Do you feel that endless tiredness alongside a disconnection from your emotions and God the Father? Do you answer the question, “How are you?” with, “I’m so busy!” as if busy were an emotion? Do you put unrealistic expectations on your next long weekend in the mountains or yearly beach vacation? So many of us live in this state and keep hoping that if we work hard enough, we can magically create the time and money that will finally allow us to have a Sabbath.
This dream is a farce. Beyond our cognitive limitations and physical needs, we have spiritual needs that our own works cannot meet. Paul writes in Romans, “For while we were still weak, at the right time Christ died for the ungodly.” Scripture repeatedly reminds us of our limitations. God is not surprised that I haven’t found time to get a law degree, let alone that I cannot perfectly please him and earn salvation through my efforts.
If I cannot achieve salvation on my own or self-actualize in the approximately 4,000 weeks I have on this earth, why would I reject the beautiful weekly gift of Sabbath that God gives me complete permission to enjoy? Why wouldn’t I prune my calendar, knowing that he is already pleased with me in Christ, to protect the best day of the week? The more I lean into God’s kindness toward me and my limitations, the more I’m able to rest from the world’s expectations and give not just Sundays but all my days to trusting he loves me, not how many items I’ve crossed off my checklist.
My limitations allow me to better honor a sovereign God who deserves the worship of my time. Sabbath patterns set us apart from the world in a shocking way—start practicing it and see how your believing and unbelieving friends and family react! Through a day set aside to worship and witness, we reflect our creator’s image and give him the glory he is due. But how do we begin?
Discovering Sabbath
The Bible provides basic intentions for our Sabbath practice, and while theologians and secular authors differ on the impetus and goal of Sabbath practice, both recognize the benefits and provide insight into discovering this for ourselves. What that looks like practically in your life could take many shapes in many different seasons. I doubt my infant will respect the uninterrupted hours of sipping coffee, conversing, and reading outdoors that my husband and I enjoyed since we began our new Sunday rhythm about a year ago. Though, I believe we can always ask these questions to help us cultivate a day set aside to “stop, rest, delight, and worship.”
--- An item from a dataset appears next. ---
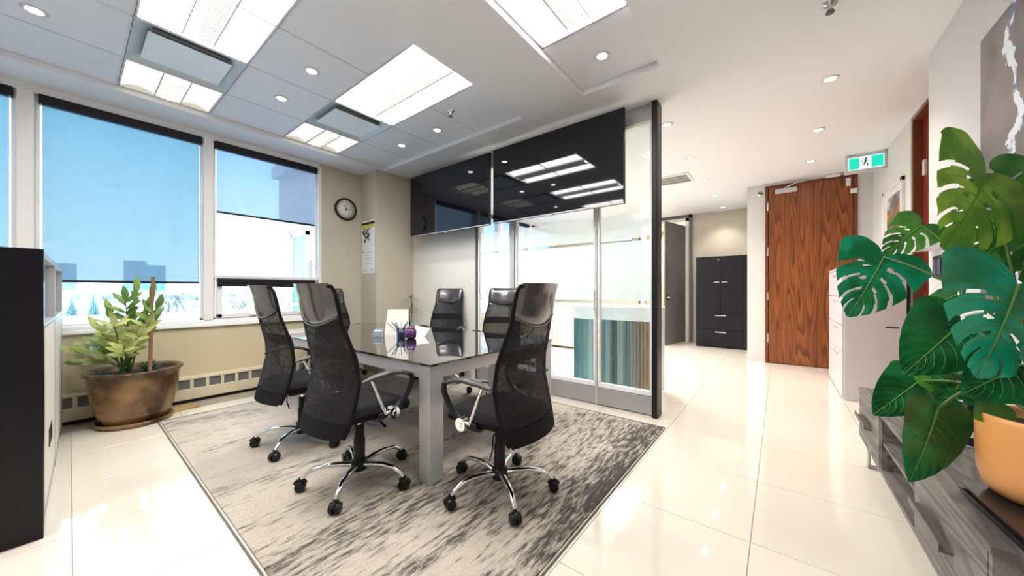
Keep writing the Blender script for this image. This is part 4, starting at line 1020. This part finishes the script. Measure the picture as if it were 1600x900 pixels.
def frond(parent, base, tip, n, Lf, w, mat, seed, arch=.08):
    r = random.Random(seed); base = Vector(base); tip = Vector(tip); loc = parent.location
    mb = MB(); pts = []
    ax = (tip - base).normalized()
    for i in range(11):
        k = i / 10; pts.append(base.lerp(tip, k) + Vector((0, 0, arch * math.sin(PI * k))))
    for i in range(n):
        k = .42 + .58 * (i + .5) / n; p = base.lerp(tip, k) + Vector((0, 0, arch * math.sin(PI * k)))
        side = ax.cross(Vector((0, 0, 1))) if abs(ax.z) < .95 else Vector((1, 0, 0)); side.normalize()
        d = (side * (1 if i % 2 else -1) * r.uniform(.6, 1.1) + ax * r.uniform(.5, 1.1) + Vector((r.uniform(-.3, .3), r.uniform(-.3, .3), r.uniform(-.1, .5)))).normalized()
        leaflet(mb, p - loc, p + d * Lf * r.uniform(.7, 1.1) - loc, w * r.uniform(.7, 1.1), Vector((1, r.uniform(-.5, .5), .8)))
    leaflet(mb, tip - loc, tip + ax * Lf - loc, w)
    fo = mb.build('frond', mat, parent)
    MB().tube([p - loc for p in pts], [lerp(.008, .003, i / 10) for i in range(11)], 7).build('stalk', m_stem, fo)
B0 = Vector((BXp - .02, BYp - .06, .46))
for i, (px, mt_, n_) in enumerate((((122, 552, 2.95), m_pl, 7), ((128, 570, 3.1), m_pl, 7), ((152, 515, 3.0), m_pl, 8), ((172, 490, 3.05), m_pg, 9), ((196, 470, 3.0), m_pg, 9), ((178, 508, 2.9), m_pl, 9),
                                    ((212, 455, 3.1), m_pg, 9), ((236, 462, 3.15), m_pg, 8), ((205, 520, 3.25), m_pl, 8), ((218, 525, 2.95), m_pl, 7), ((160, 535, 3.2), m_pg, 7), ((245, 480, 3.0), m_pg, 7), ((225, 495, 3.2), m_pg, 7), ((192, 548, 2.85), m_pl, 6), ((140, 545, 3.15), m_pl, 8), ((166, 528, 2.95), m_pl, 8), ((186, 520, 3.1), m_pl, 8), ((205, 500, 3.1), m_pg, 8), ((230, 510, 3.0), m_pl, 6))):
    frond(t, B0 + Vector((.03 * math.cos(i * 2), .03 * math.sin(i * 2), 0)), at(*px), n_ + 2, .135, .024, mt_, i, arch=.05 if px[1] > 500 else .02)
MB().cyl(tuple(at(234, 585, 3.05) - t.location), tuple(at(239, 432, 3.05) - t.location), .014, .012, n=8).build('stake', M('stake_wood', (.20, .10, .05), .8, var=.2, scale=20), t)
ms = M('aloe_green', (.012, .06, .02), .4)
ac = at(233, 580, 3.15); rn = random.Random(5)
for i in range(20):
    a = i * 2.39996; el = lerp(.15, 1.35, i / 19); L_ = .12
    d_ = Vector((math.cos(a) * math.cos(el), math.sin(a) * math.cos(el), math.sin(el)))
    mb = MB(); mb.tube([ac - t.location, ac + d_ * L_ * .5 - t.location + Vector((0, 0, .004)), ac + d_ * L_ - t.location], [.013, .010, .001], 6, flat=.5).build('aloe_leaf', ms, t)

# ---- slim dracaena in the corner behind the chairs
t = thing('corner_dracaena', (-4.525, 3.255, 0), 0, 'thin spiky-leaved plant in the corner behind the far-side chair', 'plant')
MB().lathe([(.09, 0), (.11, .01), (.13, .28), (.12, .29), (.11, .26), (1e-4, .25)], n=28).build('pot', m_white, t)
MB().tube([(0, 0, .25), (.01, .01, .7), (.02, 0, 1.08)], [.012, .01, .007], 8).build('stem', M('cane', (.25, .2, .12), .7), t)
mdr = leaf_mat('dracaena_leaf', (.14, .17, .05), (.28, .28, .12), .5); rn = random.Random(2)
for i in range(30):
    a = i * 2.4; z0 = 1.08 - (i % 6) * .045 if i > 8 else 1.08; el = rn.uniform(.0, 1.2); L_ = rn.uniform(.14, .25)
    pts = []
    for k in range(7):
        q = k / 6; pts.append((.02 + math.cos(a) * L_ * q * math.cos(el), math.sin(a) * L_ * q * math.cos(el), z0 + math.sin(el) * L_ * q - .22 * q * q * (1.3 - el * .6)))
    MB().tube(pts, [.002, .006, .006, .005, .004, .003, .001], 5, flat=.25).build('leaf', mdr, t)

# ---- striped low screen behind the partition
t = thing('striped_panel', (-1.62, 4.08, 0), 0, 'low teal and grey vertically striped counter right behind the glass partition', 'counter')
cols = [(.10, .22, .24), (.14, .27, .29), (.20, .33, .35), (.34, .44, .46), (.10, .17, .19), (.13, .22, .24), (.24, .33, .35), (.09, .13, .14), (.30, .36, .36), (.15, .22, .24), (.24, .28, .28), (.26, .22, .18), (.32, .24, .17), (.16, .10, .06)]
n_ = 28; W_ = 1.06
for i in range(n_):
    x0 = -W_ / 2 + W_ * i / n_
    c_ = tuple(min(.8, q * 1.7) for q in cols[int(i * len(cols) / n_)])
    y_ = -.05 * math.sin(PI * (i + .5) / n_)
    MB().prism([(x0, y_ + .02), (x0 + W_ / n_ * .5, y_ - .004), (x0 + W_ / n_, y_ + .02), (x0 + W_ / n_, y_ + .05), (x0, y_ + .05)], .02, 1.0).build('slat', M('stripe_%d' % (int(i * len(cols) / n_)), c_, .35) if 'stripe_%d' % (int(i * len(cols) / n_)) not in bpy.data.materials else bpy.data.materials['stripe_%d' % (int(i * len(cols) / n_))], t)
BX('counter_top', m_white, -.54, .54, -.05, .30, 1.0, 1.015, t, bevel=.003); BX('counter_body', m_filegrey, -.53, .53, .05, .29, .02, 1.0, t)
# ---- low white sideboard with books behind the glass
t = thing('white_sideboard', (-3.2, 6.4, 0), 0, 'low white cupboard standing in the room behind the glass partition', 'cabinet')
BX('carcass', m_white, -1.1, 1.1, .02, .5, .04, .78, t, bevel=.004); BX('worktop', m_trimw, -1.12, 1.12, -.01, .52, .78, .81, t, bevel=.003)
for i in range(4): dr = BX('door', m_white, -1.09 + i * .547, -1.09 + i * .547 + .54, 0, .02, .06, .77, t, bevel=.003); MB().cyl((-1.09 + i * .547 + .48, 0, .6), (-1.09 + i * .547 + .48, -.02, .6), .008, n=8).build('knob', m_steel, dr)
t = thing('storeroom_shelf', (-2.05, 10.85, 0), 0, 'wall shelf with white boxes in the lit room behind the grey door', 'shelf')
for z in (.8, 1.25, 1.7, 2.15): BX('shelf_board', m_jambo, -.6, .6, 0, .15, z, z + .03, t)
BX('back_panel', m_tan, -.6, .6, .13, .15, .7, 2.3, t)

# ================================================================== OUTSIDE
m_snow = M('snow', (.80, .84, .90), .8, var=.06, scale=.05)
g = MB().add([(-4000, -4000, -9), (-7.0, -4000, -9), (-7.0, 4000, -9), (-4000, 4000, -9)], [(0, 1, 2, 3)]).build('snow_ground', m_snow); g['kind'] = 'structure'
m_brick, tt, bb = new_mat('brick_wall')
tb = tt.nodes.new('ShaderNodeTexBrick'); tcb = tt.nodes.new('ShaderNodeTexCoord'); mpb = tt.nodes.new('ShaderNodeMapping'); mpb.inputs['Rotation'].default_value = (PI / 2, 0, 0)
tb.inputs['Color1'].default_value = (.42, .26, .20, 1); tb.inputs['Color2'].default_value = (.34, .20, .16, 1); tb.inputs['Mortar'].default_value = (.5, .46, .42, 1); tb.inputs['Scale'].default_value = 4
tt.links.new(tcb.outputs['Object'], mpb.inputs[0]); tt.links.new(mpb.outputs[0], tb.inputs[0]); tt.links.new(tb.outputs[0], bb.inputs['Base Color']); bb.inputs['Roughness'].default_value = .9
m_bluewin = M('wing_window', (.10, .26, .34), .08)
t = thing('brick_wing', (-7.3, 2.95, -9), 0, 'brick wing of the building outside the window nearest the clock', 'building')
BX('wall', m_brick, -1.75, 1.75, 0, .78, 0, 12.75, t); BX('parapet', M('stone_cap', (.40, .38, .36), .8), -1.85, 1.85, -.12, .85, 12.75, 13.0, t)
for fl_ in range(3):
    z0 = 1.4 + fl_ * 3.6
    for x0 in (-.9, .25):
        wf_ = MB().box(x0, x0 + .8, -.06, .0, z0, z0 + .08).box(x0, x0 + .8, -.06, .0, z0 + 2.72, z0 + 2.8).box(x0, x0 + .06, -.06, 0, z0, z0 + 2.8).box(x0 + .74, x0 + .8, -.06, 0, z0, z0 + 2.8).box(x0 + .06, x0 + .74, -.05, 0, z0 + 1.3, z0 + 1.36).build('window', m_trimw, t)
        BX('pane', m_bluewin, x0 + .05, x0 + .75, -.035, -.02, z0 + .05, z0 + 2.75, wf_)
t = thing('snowy_roof', (-58, -8, -9), 0, 'flat snow-covered roof just below the windows', 'building')
BX('walls', m_brick, -17, 17, -60, 50, 0, 6.3, t); BX('roof_snow', m_snow, -17.3, 17.3, -60.3, 50.3, 6.3, 6.9, t, bevel=.2)
m_house = M('house_wall', (.55, .48, .44), .9)
hs = [(-150, 10, 9, 7), (-140, -22, 10, 7), (-170, 40, 12, 8), (-190, -5, 10, 8), (-160, 62, 10, 7), (-200, 88, 12, 8), (-230, 20, 14, 9), (-220, -55, 12, 8)]
hl = ['small snow-roofed house among the trees beyond the flat roof']
for i, (x, y, w_, h_) in enumerate(hs):
    t = thing('snowy_house', (x, y, -9), .3 * i, hl[0], 'house', 'snow-roofed houses in the distance')
    BX('walls', m_house, -w_ / 2, w_ / 2, -w_ * .7, w_ * .7, 0, h_ * .62, t)
    a = w_ / 2 + .6; b = w_ * .7 + .6; z = h_ * .62
    MB().add([(-a, -b, z), (a, -b, z), (0, -b, h_), (-a, b, z), (a, b, z), (0, b, h_)], [(0, 1, 2), (5, 4, 3), (0, 2, 5, 3), (2, 1, 4, 5), (1, 0, 3, 4)]).build('roof', m_snow, t)
m_tower = M('tower_glass', (.10, .24, .34), .3); m_tower2 = M('tower_grey', (.25, .33, .42), .5)
for (u0, u1, vt, lab) in ((193, 211, 407, 'wider blue-grey tower block on the skyline'), (219, 239, 414, 'shorter teal tower block right of the wider one on the skyline'), (84, 100, 411, 'grey tower block on the skyline at the left beside the divider'), (40, 54, 420, 'low tower block hidden behind the divider')):
    p0, p1 = at(u0, 455, 850), at(u1, 455, 850); ctr = (p0 + p1) / 2; hw_ = (p1 - p0).length / 2
    top = 1.2 + 850 * (455 - vt) / 538
    t = thing('tower_block', (ctr.x, ctr.y, -9), YAW, lab, 'building')
    BX('tower_shaft', m_tower2 if u0 != 219 else m_tower, -hw_, hw_, 0, hw_ * 2, 0, top + 9, t)
    for k in range(2): BX('glass_strip', m_tower, -hw_ + hw_ * (.2 + k), -hw_ + hw_ * (.8 + k), -.6, 0, 4, top + 5, t)
# distant wood along the horizon
mb = MB(); r = random.Random(8)
for i in range(200):
    u = r.uniform(-60, 520); d_ = r.uniform(380, 620); p = at(u, 455, d_); h = r.uniform(7, 13); w_ = r.uniform(5, 14)
    mb.add([(p.x + w_ * math.cos(a) * f, p.y + w_ * math.sin(a) * f, -9 + h * z) for z, f in ((0, .8), (.5, 1), (1, .45)) for a in [PI / 3 * k for k in range(6)]],
           [(j * 6 + k, j * 6 + (k + 1) % 6, j * 6 + 6 + (k + 1) % 6, j * 6 + 6 + k) for j in range(2) for k in range(6)] + [tuple(range(12, 18))])
tag(mb.build('distant_woods', M('winter_wood', (.36, .36, .40), .95, var=.3, scale=.1)), 'hazy grey line of winter trees along the horizon', 'trees', kind='stuff')
m_spr = M('spruce', (.16, .26, .27), .9, var=.3, scale=2); m_bark = M('bark', (.14, .11, .10), .9)
def spruce(u, d_, h, lab):
    p = at(u, 455, d_); t = thing('spruce_tree', (p.x, p.y, -9), 0, lab, 'tree', None)
    MB().cyl((0, 0, 0), (0, 0, h), .25, .04, n=8).build('trunk', m_bark, t)
    r = random.Random(int(u)); mb = MB()
    for i in range(26):
        z = h * (.08 + .9 * i / 26); R_ = (1 - i / 27) * h * .24 + .1
        nb = 14
        for k in range(nb):
            a = 2 * PI * (k + r.random()) / nb; L_ = R_ * r.uniform(.75, 1.15); w_ = L_ * .16 + .08
            c_, s_n = math.cos(a), math.sin(a); dz = -L_ * .25
            mb.add([(0, 0, z + .15), (c_ * L_ * .6 - s_n * w_, s_n * L_ * .6 + c_ * w_, z + dz * .5), (c_ * L_, s_n * L_, z + dz), (c_ * L_ * .6 + s_n * w_, s_n * L_ * .6 - c_ * w_, z + dz * .5), (c_ * L_ * .5, s_n * L_ * .5, z + .14)],
                   [(0, 1, 4), (0, 4, 3), (4, 1, 2), (4, 2, 3)])
    mb.build('branches', m_spr, t)['kind'] = 'stuff'
spruce(146, 82, 9.9, 'blue-green spruce outside, behind the planter\'s shrub')
spruce(112, 98, 8.6, 'smaller spruce outside, beside the blue-green one at the left')
spruce(352, 170, 9.0, 'far spruce outside the window with the dark rolled blind')
def bare_tree(u, d_, h, seed, lab):
    p = at(u, 455, d_); t = thing('bare_tree', (p.x, p.y, -9), 0, lab, 'tree', 'bare winter trees outside')
    r = random.Random(seed); mb = MB()
    def br(p0, dr, L_, rad, dep):
        p1 = p0 + dr * L_
        mb.tube([p0, (p0 + p1) / 2 + Vector((r.uniform(-.1, .1), r.uniform(-.1, .1), 0)) * L_ * .4, p1], [rad, rad * .8, rad * .6], 4 if dep < 3 else 5, caps=False)
        if dep == 0: return
        for k in range(3):
            d2 = (dr + Vector((r.uniform(-1, 1), r.uniform(-1, 1), r.uniform(-.2, .7))) * .65).normalized()
            br(p1, d2, L_ * r.uniform(.62, .82), rad * .6, dep - 1)
    br(Vector((0, 0, 0)), Vector((0, 0, 1)), h * .32, .22, 5)
    mb.build('branches', m_bark, t)
for i, (u, d_, h) in enumerate(((272, 70, 9.5), (290, 95, 10), (250, 130, 10), (365, 80, 9.5), (420, 90, 10), (180, 110, 9), (460, 110, 9.5))):
    bare_tree(u, d_, h, i, 'bare leafless winter tree beyond the snowy flat roof')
Does my Monday through Saturday calendar foster a full day of rest? What’s likely to overflow into my Sabbath?
Am I prioritizing too many relationships in a way that leaves my calendar too full and lacking intimacy? How can I prioritize the most important relationships on the Sabbath?
What expectations from the world am I placing on myself, even though they aren’t a value or interest to me? For example, having a weed-free garden or participating in club sports.
How can I allow others to rest on the Sabbath? Can I grocery shop on a different day of the week or make it a rule not to dine out on Sundays?
Where am I seeking rest in technology, TV, and social media? What would happen if I practiced a tech-free Sabbath?
I encourage you to find people in your community who already practice Sabbath and ask them how it’s changed their lives and their relationship with their true Savior. Invite your closest relationships into trying to practice Sabbath together. This discipline is meant to be done and better done with others. You might not enjoy it at first, but I bet you’ll soon find you can’t imagine life before honoring this good gift from our good God. One of my favorite thinkers, Andy Crouch, is known to say, “When you practice Sabbath, you always know you’re never more than six days away from a day of rest with a God who loves you and provides for you.”